Start

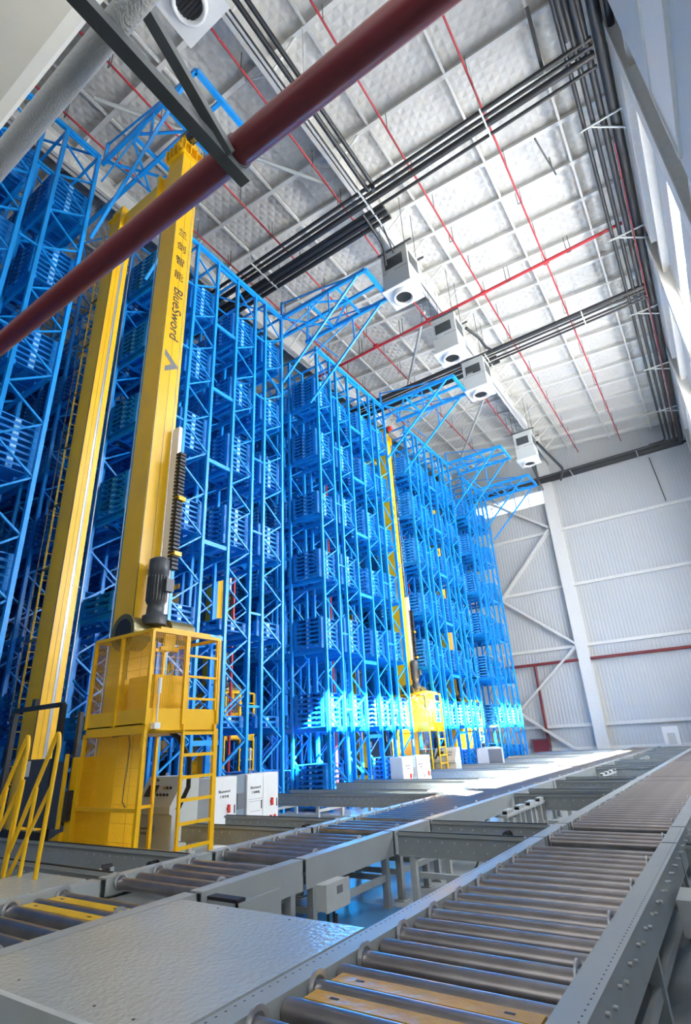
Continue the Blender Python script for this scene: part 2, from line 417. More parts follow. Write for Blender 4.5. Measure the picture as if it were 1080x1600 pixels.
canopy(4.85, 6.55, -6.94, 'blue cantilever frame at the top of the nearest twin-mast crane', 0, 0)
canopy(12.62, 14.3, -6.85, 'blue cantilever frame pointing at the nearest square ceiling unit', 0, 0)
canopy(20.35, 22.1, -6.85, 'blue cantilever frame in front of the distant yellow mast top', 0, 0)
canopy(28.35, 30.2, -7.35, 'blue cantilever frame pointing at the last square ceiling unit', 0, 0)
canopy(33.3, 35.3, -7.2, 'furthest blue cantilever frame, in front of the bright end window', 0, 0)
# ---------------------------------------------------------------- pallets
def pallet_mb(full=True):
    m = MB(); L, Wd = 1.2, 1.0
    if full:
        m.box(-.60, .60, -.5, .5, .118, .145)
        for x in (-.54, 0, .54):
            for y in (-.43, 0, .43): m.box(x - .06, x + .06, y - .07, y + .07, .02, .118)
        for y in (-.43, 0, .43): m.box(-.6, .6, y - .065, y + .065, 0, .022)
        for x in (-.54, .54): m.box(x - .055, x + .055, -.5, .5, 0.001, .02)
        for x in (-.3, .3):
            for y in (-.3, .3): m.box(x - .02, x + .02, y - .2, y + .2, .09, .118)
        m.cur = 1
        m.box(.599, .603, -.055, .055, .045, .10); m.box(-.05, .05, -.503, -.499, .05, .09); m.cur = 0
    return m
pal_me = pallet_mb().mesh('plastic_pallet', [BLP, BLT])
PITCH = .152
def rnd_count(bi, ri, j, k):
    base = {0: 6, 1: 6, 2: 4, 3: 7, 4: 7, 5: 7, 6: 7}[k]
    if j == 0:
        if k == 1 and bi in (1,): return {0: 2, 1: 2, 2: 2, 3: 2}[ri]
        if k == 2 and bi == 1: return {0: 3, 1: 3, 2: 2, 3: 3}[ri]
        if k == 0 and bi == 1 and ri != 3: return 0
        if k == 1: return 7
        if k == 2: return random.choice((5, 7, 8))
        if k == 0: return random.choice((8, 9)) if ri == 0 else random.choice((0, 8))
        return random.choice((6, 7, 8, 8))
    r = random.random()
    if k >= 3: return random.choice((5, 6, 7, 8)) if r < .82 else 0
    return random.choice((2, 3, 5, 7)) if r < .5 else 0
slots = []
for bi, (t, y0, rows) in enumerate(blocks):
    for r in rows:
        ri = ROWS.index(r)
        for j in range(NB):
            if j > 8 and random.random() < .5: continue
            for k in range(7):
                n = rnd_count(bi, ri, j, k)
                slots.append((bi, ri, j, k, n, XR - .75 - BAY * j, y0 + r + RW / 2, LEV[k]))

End

TASK DESCRIPTION: Please write out all of the material above without changing a word, and omit any pictures.

COMPLETE RESPONSE:
Continue the Blender Python script for this scene: part 2, from line 417. More parts follow. Write for Blender 4.5. Measure the picture as if it were 1080x1600 pixels.
canopy(4.85, 6.55, -6.94, 'blue cantilever frame at the top of the nearest twin-mast crane', 0, 0)
canopy(12.62, 14.3, -6.85, 'blue cantilever frame pointing at the nearest square ceiling unit', 0, 0)
canopy(20.35, 22.1, -6.85, 'blue cantilever frame in front of the distant yellow mast top', 0, 0)
canopy(28.35, 30.2, -7.35, 'blue cantilever frame pointing at the last square ceiling unit', 0, 0)
canopy(33.3, 35.3, -7.2, 'furthest blue cantilever frame, in front of the bright end window', 0, 0)
# ---------------------------------------------------------------- pallets
def pallet_mb(full=True):
    m = MB(); L, Wd = 1.2, 1.0
    if full:
        m.box(-.60, .60, -.5, .5, .118, .145)
        for x in (-.54, 0, .54):
            for y in (-.43, 0, .43): m.box(x - .06, x + .06, y - .07, y + .07, .02, .118)
        for y in (-.43, 0, .43): m.box(-.6, .6, y - .065, y + .065, 0, .022)
        for x in (-.54, .54): m.box(x - .055, x + .055, -.5, .5, 0.001, .02)
        for x in (-.3, .3):
            for y in (-.3, .3): m.box(x - .02, x + .02, y - .2, y + .2, .09, .118)
        m.cur = 1
        m.box(.599, .603, -.055, .055, .045, .10); m.box(-.05, .05, -.503, -.499, .05, .09); m.cur = 0
    return m
pal_me = pallet_mb().mesh('plastic_pallet', [BLP, BLT])
PITCH = .152
def rnd_count(bi, ri, j, k):
    base = {0: 6, 1: 6, 2: 4, 3: 7, 4: 7, 5: 7, 6: 7}[k]
    if j == 0:
        if k == 1 and bi in (1,): return {0: 2, 1: 2, 2: 2, 3: 2}[ri]
        if k == 2 and bi == 1: return {0: 3, 1: 3, 2: 2, 3: 3}[ri]
        if k == 0 and bi == 1 and ri != 3: return 0
        if k == 1: return 7
        if k == 2: return random.choice((5, 7, 8))
        if k == 0: return random.choice((8, 9)) if ri == 0 else random.choice((0, 8))
        return random.choice((6, 7, 8, 8))
    r = random.random()
    if k >= 3: return random.choice((5, 6, 7, 8)) if r < .82 else 0
    return random.choice((2, 3, 5, 7)) if r < .5 else 0
slots = []
for bi, (t, y0, rows) in enumerate(blocks):
    for r in rows:
        ri = ROWS.index(r)
        for j in range(NB):
            if j > 8 and random.random() < .5: continue
            for k in range(7):
                n = rnd_count(bi, ri, j, k)
                slots.append((bi, ri, j, k, n, XR - .75 - BAY * j, y0 + r + RW / 2, LEV[k]))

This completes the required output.